I have a stochastic integral of the form \begin{align*} X(t) = \int_0^t h(v) W(v) dv \end{align*} where $W(v)$ is the standard Brownian motion and $h(v)$ is a positive, integrable function. While $X(t)$ is a mean-zero Gaussian process, it can be shown, for $s < t$, \begin{align*} \text{Cov}(X(s), X(t) - X(s)) = \int_{s}^{t}\int_{0}^{s} h(u) h(v) (u \wedge v) du dv > 0 \end{align*} and therefore $X(t)$ does not have independent increments.
In my problem, I am interested in the distribution of $\sup_{t \in [0,\tau]}|X(t)|$ for fixed $\tau$. If $X(t)$ had independent increments, then I could express $X(t) = W(\alpha(t))$, where $\alpha(t) = \text{Var}(X(t))$, and derive my distribution through $\sup_{t \in [0,\tau]}|W(t)|$, which is well-known. Alas, this is not the case here.
Some ideas:
Derive the distribution of $\sup_{t \in [0,\tau]}|X(t)|$ directly. While there is literature on this subject, they all depend on tail approximations, while my problem is very not in the tails. Since I can compute the exact form of the covariance function, perhaps my specific form allots for the exact distribution to be calculated, although I'm not technically savvy to do so myself. Suggestions welcome.

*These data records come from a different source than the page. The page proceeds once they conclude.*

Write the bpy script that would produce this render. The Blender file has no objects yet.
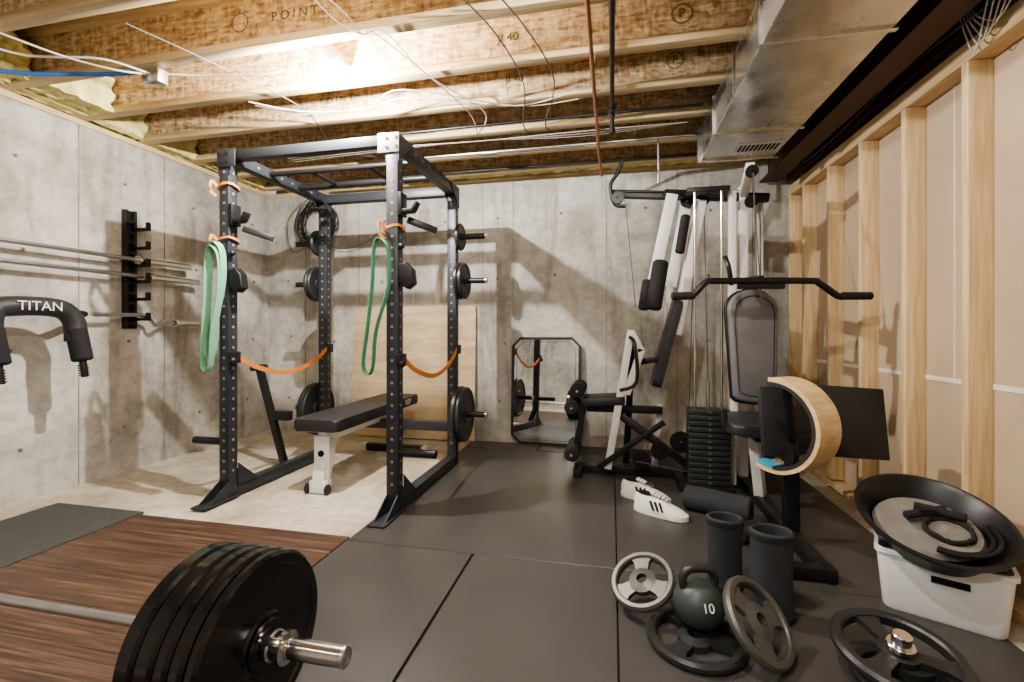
import bpy, bmesh, math, random
from math import radians, sin, cos, pi, sqrt, atan2
from mathutils import Vector, Matrix
random.seed(7)
I4 = Matrix.Identity(4)
def T(x, y, z): return Matrix.Translation((x, y, z))
def RR(a, ax): return Matrix.Rotation(radians(a), 4, ax)
def axisM(p, d, up='Y'):
    return Matrix.Translation(p) @ Vector(d).to_track_quat('Z', up).to_matrix().to_4x4()
def lin(c):
    def f(v):
        v /= 255.0
        return v/12.92 if v <= .04045 else ((v+.055)/1.055)**2.4
    return (f(c[0]), f(c[1]), f(c[2]), 1)

# ------------------------------------------------------------- materials
def base_mat(name):
    m = bpy.data.materials.new(name); m.use_nodes = True
    nt = m.node_tree; b = nt.nodes['Principled BSDF']
    tc = nt.nodes.new('ShaderNodeTexCoord')
    return m, nt, b, tc
def N(nt, t, **kw):
    n = nt.nodes.new(t)
    for k, v in kw.items():
        if k in n.inputs: n.inputs[k].default_value = v
        else: setattr(n, k, v)
    return n
def ramp(nt, stops):
    r = nt.nodes.new('ShaderNodeValToRGB')
    e = r.color_ramp.elements
    while len(e) < len(stops): e.new(.5)
    for i, (p, c) in enumerate(stops):
        e[i].position = p; e[i].color = c
    return r
def mat(name, col, rough=.5, metal=0., var=.12, scale=6., bump=0., bscale=80., coat=0., stretch=(1, 1, 1), emis=None, rvar=.0):
    m, nt, b, tc = base_mat(name)
    L = nt.links.new
    c = lin(col)
    mp = N(nt, 'ShaderNodeMapping'); mp.inputs['Scale'].default_value = stretch
    L(tc.outputs['Object'], mp.inputs['Vector'])
    no = N(nt, 'ShaderNodeTexNoise', Scale=scale, Detail=6.0)
    L(mp.outputs[0], no.inputs['Vector'])
    lo = tuple(max(0, x*(1-var)) for x in c[:3])+(1,); hi = tuple(min(1, x*(1+var)) for x in c[:3])+(1,)
    r = ramp(nt, [(.3, lo), (.7, hi)])
    L(no.outputs['Fac'], r.inputs[0]); L(r.outputs[0], b.inputs['Base Color'])
    b.inputs['Roughness'].default_value = rough; b.inputs['Metallic'].default_value = metal
    b.inputs['Coat Weight'].default_value = coat
    if rvar:
        mr = N(nt, 'ShaderNodeMapRange'); mr.inputs['To Min'].default_value = rough-rvar; mr.inputs['To Max'].default_value = rough+rvar
        mr.inputs['From Min'].default_value=.3; mr.inputs['From Max'].default_value=.7
        L(no.outputs['Fac'], mr.inputs['Value']); L(mr.outputs[0], b.inputs['Roughness'])
    if bump:
        n2 = N(nt, 'ShaderNodeTexNoise', Scale=bscale, Detail=4.0)
        L(mp.outputs[0], n2.inputs['Vector'])
        bp = N(nt, 'ShaderNodeBump', Strength=bump, Distance=.01)
        L(n2.outputs['Fac'], bp.inputs['Height']); L(bp.outputs[0], b.inputs['Normal'])
    if emis:
        b.inputs['Emission Color'].default_value = lin(emis[0]); b.inputs['Emission Strength'].default_value = emis[1]
    return m
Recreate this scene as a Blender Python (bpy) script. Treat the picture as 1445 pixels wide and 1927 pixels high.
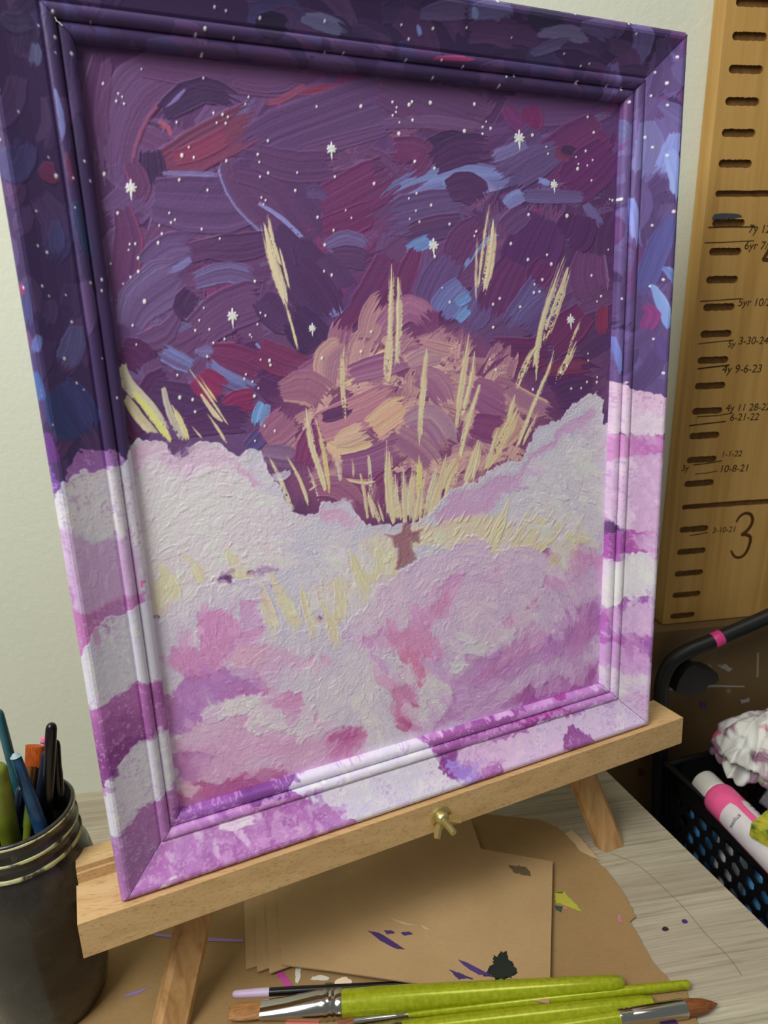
import bpy, bmesh, math, random
import numpy as np
from mathutils import Vector, Matrix, noise as mnoise

for o in list(bpy.data.objects): bpy.data.objects.remove(o)
COL = bpy.context.scene.collection
SC = bpy.context.scene
rnd = random.Random(5)

# ------------------------------------------------------------ camera, light
CAM_LOC = (-0.15325, -0.66837, 0.499331)
CAM_R = ((0.987589, 0.06773, -0.141706), (-0.155307, 0.28668, -0.945354), (-0.023404, 0.955629, 0.293641))
CAM_F = 1308.51            # focal length in pixels of a 1445 px wide frame
# the artwork's own frame: corner, direction across, direction up, direction towards the viewer
ART_O = (-0.27234, -0.295876, 0.133839)
ART_X = (0.964613, 0.263671, 0.0)
ART_V = (-0.013275, 0.048565, 0.998732)
ART_N = (0.263336, -0.963389, 0.050346)
RUL_M, RUL_Z3, RUL_L, RUL_Y, RUL_X0, RUL_X1 = (0.262995, 0.281951, 0.033441, -0.019705, 0.254449, 0.371156)
PIGK = 1.22                   # pigment strength
RELIEF = .00030               # thickness of a loaded stroke in metres
cam = bpy.data.cameras.new('camera'); camo = bpy.data.objects.new('camera', cam); COL.objects.link(camo)
camo.matrix_world = Matrix.Translation(Vector(CAM_LOC)) @ Matrix(CAM_R).to_4x4()
cam.sensor_fit = 'HORIZONTAL'; cam.sensor_width = 36.0; cam.lens = CAM_F/1445*36.0
cam.clip_start = .01; cam.clip_end = 50
cam.dof.use_dof = True; cam.dof.focus_distance = .50; cam.dof.aperture_fstop = 14
SC.camera = camo
SC.view_settings.view_transform = 'Standard'; SC.view_settings.look = 'None'
SC.view_settings.gamma = 1.0; SC.view_settings.use_curve_mapping = False
SC.view_settings.exposure = 0.0
wd = bpy.data.worlds.new('room_daylight'); SC.world = wd; wd.use_nodes = True
bg = wd.node_tree.nodes['Background']; bg.inputs[0].default_value = (.98, 1.0, .96, 1); bg.inputs[1].default_value = .17
def area(name, loc, target, sx, sy, power, col):
    l = bpy.data.lights.new(name, 'AREA'); l.shape = 'RECTANGLE'; l.size = sx; l.size_y = sy; l.energy = power; l.color = col
    o = bpy.data.objects.new(name, l); COL.objects.link(o); o.location = loc
    o.rotation_euler = (Vector(target)-Vector(loc)).to_track_quat('-Z', 'Y').to_euler()
area('window_light', (-.80, -.85, 1.35), (0, -.15, .4), .6, .8, 21, (1.0, 1.0, .97))
area('overhead_fill_light', (.3, -.55, 1.75), (.1, -.2, 0), .5, .5, 3.4, (1.0, .93, .84))  # unseen warm overhead light giving fill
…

I can transform $g(X_t)$ to get it into the form $W(\alpha(t))$. This paper discusses one class of transformations, and it appears that I could apply the techniques here, although it does not appear that I can back-transform on my original scale. Is my reasoning correct? And are there any more modern techniques of transformation?